Aos vencedores, a inveja

Os vencedores do golpe parlamentar no Brasil não fazem a mais pálida ideia do que fazer com a vitória.

Os vencedores mais avisados do golpe parlamentar no Brasil já devem, por estas horas, invejar Dilma Rousseff. Invejam-lhe a serenidade com que se defendeu no Senado Federal, a firmeza com que expôs os seus argumentos, o respeito que ganhou no Brasil e mundo fora pela distinção que há entre ela e os seus grotescos adversários no Congresso.

Daqui a muito pouco tempo terão mais razões para invejá-la. Sejamos francos: os vencedores do golpe parlamentar no Brasil não fazem a mais pálida ideia do que fazer com a vitória. Sabiam que queriam afastar Dilma. Votaram em conformidade. Mas no segundo voto, para decidir se lhe retirariam os direitos políticos, já se dividiram inconclusivamente. Alguns senadores dos muitos indiciados pela lava-jato terão temido pelos seus próprios direitos políticos. Mas deixaram pelo caminho um enorme buraco na narrativa dos “crimes de responsabilidade” que teriam justificado a destituição: se não há crime que justifique a retirada dos direitos políticos, é porque há golpe. A mesma  desorientação estratégica contaminará a batalha jurídica que agora se inicia no Supremo.

Entretanto, Michel Temer voou para a China e deixou na Presidência da República um político do partido sucessor da antiga ARENA que apoiou a ditadura militar, Rodrigo Maia, um homem que não teve sequer três por cento na eleição para prefeito do Rio de Janeiro. No avião presidencial, Michel Temer terá tempo para pensar. Como conter a divisão que se adivinha nas suas hostes? Como conter a ira dos brasileiros a quem for cortando os programas sociais? O que fará quando o choque económico que prometeu não chegar? E o que fará quando os seus dois anos na presidência se forem esgotando até se iniciar o seu processo de ineligibilidade por oito anos, pelos seus próprios crimes (ao contrário dos de Dilma) dados como provados? Até onde ir? Ilegalizar o PT e arriscar mais ainda a fúria dos 54 milhões de votos espoliados? Mandar a polícia contra os manifestantes? Decretar o estado de emergência? Ou mostrar tolerância e dar uma imagem de fraco perante os seus aliados de dente afiado?
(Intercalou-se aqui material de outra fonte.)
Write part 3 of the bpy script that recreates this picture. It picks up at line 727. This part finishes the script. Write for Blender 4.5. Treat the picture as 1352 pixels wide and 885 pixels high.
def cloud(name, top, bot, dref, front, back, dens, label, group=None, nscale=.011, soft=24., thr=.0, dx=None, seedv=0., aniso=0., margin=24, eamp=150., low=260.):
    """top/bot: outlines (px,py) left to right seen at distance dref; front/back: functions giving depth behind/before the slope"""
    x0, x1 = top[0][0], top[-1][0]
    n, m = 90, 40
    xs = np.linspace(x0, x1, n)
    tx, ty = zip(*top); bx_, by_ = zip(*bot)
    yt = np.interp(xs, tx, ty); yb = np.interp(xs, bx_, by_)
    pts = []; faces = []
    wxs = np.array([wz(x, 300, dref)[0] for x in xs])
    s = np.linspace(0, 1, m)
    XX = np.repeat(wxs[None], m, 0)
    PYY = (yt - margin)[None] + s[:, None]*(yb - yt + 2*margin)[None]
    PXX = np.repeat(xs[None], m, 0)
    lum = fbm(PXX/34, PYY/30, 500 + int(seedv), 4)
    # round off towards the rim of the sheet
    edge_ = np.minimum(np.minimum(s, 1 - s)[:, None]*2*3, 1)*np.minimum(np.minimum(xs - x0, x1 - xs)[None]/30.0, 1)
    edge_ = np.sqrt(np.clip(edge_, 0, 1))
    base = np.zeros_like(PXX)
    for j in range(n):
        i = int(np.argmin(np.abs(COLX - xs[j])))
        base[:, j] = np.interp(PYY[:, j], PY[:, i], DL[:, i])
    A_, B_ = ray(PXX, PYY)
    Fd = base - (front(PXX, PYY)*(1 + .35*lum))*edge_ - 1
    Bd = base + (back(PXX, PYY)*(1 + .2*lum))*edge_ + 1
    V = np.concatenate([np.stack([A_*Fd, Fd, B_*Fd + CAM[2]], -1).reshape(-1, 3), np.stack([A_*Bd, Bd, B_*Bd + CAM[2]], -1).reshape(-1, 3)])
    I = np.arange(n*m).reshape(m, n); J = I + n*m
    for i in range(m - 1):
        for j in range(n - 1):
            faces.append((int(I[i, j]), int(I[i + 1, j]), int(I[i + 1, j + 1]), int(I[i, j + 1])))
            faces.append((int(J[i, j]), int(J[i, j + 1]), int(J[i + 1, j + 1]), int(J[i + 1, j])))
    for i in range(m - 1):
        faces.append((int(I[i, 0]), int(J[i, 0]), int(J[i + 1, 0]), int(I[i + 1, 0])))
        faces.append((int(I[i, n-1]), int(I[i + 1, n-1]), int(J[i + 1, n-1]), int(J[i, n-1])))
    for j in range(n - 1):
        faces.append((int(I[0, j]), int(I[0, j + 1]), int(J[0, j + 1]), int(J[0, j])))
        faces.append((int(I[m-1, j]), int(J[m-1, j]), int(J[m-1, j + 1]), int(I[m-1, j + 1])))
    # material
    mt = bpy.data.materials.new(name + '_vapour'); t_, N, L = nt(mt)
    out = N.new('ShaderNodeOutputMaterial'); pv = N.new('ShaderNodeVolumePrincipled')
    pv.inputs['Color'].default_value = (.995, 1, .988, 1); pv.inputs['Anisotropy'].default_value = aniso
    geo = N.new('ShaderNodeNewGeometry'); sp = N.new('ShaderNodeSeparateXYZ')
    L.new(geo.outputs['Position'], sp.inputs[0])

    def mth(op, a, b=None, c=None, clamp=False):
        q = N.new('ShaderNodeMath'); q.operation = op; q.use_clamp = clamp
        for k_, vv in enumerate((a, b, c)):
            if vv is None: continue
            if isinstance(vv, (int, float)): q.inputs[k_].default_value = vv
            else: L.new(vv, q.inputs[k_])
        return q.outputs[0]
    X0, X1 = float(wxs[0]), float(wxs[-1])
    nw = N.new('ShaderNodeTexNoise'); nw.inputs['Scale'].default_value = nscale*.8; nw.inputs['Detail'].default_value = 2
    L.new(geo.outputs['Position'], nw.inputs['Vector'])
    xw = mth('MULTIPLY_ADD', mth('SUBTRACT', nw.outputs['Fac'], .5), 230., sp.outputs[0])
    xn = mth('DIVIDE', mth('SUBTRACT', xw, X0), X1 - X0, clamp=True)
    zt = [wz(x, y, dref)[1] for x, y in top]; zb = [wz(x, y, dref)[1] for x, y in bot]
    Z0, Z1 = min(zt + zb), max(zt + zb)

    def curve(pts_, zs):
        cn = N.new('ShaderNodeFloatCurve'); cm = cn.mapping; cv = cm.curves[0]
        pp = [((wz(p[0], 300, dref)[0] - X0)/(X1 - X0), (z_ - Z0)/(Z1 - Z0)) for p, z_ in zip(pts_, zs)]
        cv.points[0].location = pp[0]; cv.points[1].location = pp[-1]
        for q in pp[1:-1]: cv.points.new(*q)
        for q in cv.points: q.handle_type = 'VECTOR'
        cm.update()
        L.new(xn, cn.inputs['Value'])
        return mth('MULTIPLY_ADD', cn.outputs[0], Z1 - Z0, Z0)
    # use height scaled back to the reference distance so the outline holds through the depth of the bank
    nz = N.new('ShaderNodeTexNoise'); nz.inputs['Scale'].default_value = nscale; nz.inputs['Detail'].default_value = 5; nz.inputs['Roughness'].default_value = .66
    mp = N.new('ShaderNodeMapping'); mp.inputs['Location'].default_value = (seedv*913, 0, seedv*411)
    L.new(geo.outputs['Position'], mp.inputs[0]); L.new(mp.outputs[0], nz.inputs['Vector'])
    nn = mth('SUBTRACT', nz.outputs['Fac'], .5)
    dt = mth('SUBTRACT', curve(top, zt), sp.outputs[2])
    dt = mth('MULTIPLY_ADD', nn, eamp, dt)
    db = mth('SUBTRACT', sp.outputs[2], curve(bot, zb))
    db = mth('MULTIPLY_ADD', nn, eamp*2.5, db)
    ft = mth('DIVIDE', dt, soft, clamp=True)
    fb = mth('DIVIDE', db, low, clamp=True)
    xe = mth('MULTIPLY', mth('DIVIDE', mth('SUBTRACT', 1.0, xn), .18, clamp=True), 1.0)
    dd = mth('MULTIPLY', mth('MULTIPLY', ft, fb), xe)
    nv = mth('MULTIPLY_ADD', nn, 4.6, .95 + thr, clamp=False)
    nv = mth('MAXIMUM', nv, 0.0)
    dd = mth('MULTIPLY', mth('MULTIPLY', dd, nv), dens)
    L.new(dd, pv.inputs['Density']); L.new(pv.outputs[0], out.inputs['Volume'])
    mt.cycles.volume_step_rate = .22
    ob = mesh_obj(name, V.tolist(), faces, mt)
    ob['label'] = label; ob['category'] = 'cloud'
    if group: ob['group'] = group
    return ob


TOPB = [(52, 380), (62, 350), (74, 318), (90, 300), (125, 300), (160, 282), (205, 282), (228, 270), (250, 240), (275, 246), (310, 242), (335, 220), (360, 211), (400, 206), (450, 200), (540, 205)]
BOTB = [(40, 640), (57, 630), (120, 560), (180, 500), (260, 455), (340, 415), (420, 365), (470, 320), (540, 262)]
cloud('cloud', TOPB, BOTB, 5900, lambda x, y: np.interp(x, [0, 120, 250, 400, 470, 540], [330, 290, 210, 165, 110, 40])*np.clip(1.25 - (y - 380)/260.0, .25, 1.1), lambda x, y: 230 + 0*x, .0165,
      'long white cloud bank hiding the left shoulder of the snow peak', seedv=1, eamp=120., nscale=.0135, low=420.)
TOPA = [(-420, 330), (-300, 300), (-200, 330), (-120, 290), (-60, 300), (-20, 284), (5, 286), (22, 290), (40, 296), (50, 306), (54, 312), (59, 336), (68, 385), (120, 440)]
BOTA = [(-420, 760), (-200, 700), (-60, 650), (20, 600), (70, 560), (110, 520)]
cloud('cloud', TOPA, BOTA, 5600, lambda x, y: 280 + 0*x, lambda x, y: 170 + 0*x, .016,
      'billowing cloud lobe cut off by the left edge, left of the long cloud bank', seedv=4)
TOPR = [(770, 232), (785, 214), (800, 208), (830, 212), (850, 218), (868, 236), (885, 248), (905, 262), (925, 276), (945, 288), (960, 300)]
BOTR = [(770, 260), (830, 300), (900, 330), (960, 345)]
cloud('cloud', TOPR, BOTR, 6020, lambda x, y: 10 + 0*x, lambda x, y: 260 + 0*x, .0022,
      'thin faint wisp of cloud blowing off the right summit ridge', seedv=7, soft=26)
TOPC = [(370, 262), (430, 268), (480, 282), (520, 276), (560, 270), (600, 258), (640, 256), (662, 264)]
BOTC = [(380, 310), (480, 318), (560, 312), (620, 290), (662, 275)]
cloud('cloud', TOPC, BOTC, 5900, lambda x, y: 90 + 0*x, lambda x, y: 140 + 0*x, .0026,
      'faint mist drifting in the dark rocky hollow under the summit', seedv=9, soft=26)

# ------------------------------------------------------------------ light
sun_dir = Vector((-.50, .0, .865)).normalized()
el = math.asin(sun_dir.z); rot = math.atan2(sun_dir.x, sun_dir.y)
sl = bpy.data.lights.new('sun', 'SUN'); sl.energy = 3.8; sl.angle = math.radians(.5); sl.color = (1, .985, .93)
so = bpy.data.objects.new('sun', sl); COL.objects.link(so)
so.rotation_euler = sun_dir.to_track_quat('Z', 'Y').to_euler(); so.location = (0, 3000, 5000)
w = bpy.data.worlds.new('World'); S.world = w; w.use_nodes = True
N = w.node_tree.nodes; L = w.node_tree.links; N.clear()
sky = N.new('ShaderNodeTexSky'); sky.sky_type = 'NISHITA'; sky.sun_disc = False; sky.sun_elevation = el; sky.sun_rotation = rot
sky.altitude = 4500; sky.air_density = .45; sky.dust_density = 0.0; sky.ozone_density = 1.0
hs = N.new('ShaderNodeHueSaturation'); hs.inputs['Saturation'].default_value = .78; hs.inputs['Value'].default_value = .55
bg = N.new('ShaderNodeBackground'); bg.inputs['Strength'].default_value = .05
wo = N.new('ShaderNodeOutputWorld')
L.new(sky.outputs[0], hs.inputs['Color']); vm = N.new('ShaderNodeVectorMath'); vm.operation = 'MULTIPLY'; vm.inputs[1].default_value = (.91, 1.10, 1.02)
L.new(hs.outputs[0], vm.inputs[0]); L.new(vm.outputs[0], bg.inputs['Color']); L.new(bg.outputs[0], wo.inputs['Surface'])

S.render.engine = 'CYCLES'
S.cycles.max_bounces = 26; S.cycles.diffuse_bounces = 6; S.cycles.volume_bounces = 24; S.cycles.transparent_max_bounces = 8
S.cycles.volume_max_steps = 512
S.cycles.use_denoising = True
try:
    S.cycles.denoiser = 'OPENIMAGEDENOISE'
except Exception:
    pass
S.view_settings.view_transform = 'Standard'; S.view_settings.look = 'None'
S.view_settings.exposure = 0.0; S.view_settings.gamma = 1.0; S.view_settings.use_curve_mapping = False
E aí Michel Temer invejará Dilma: a consciência tranquila e o lugar na história, a batalha perdida mas honrosa e a coesão dos apoios que lhe restaram. Ao seu lado, Temer terá réus que desejam salvar a pele, cúmplices que lhe desejam tomar a sua, e favores a pagar a toda a gente. Temer, enfim, temerá.

No seu romance Quincas Borba, o grande Machado de Assis inventou uma batalha entre duas tribos por um campo de batatas insuficiente para alimentar toda a gente. A tribo que ganhasse teria acesso a outro campo com mais batatas, numa montanha mais acima. Dessa história o protagonista extraía a sua filosofia de vida: ao vencedor, as batatas!

Essa é a filosofia dos vencedores do golpe parlamentar. As batatas são os cargos públicos, que dão acesso a mais batatas, depositadas (como fez Eduardo Cunha) nas altas montanhas da Suíça: dinheiro. A única coisa que unia a tribo de Michel Temer era salvar os seus cargos públicos ameaçados pela Lava-Jato. Agora querem mais batatas.

Terão, provavelmente, muitas batatas. Uma congestão de batatas. E invejarão aqueles a quem não dói a barriga.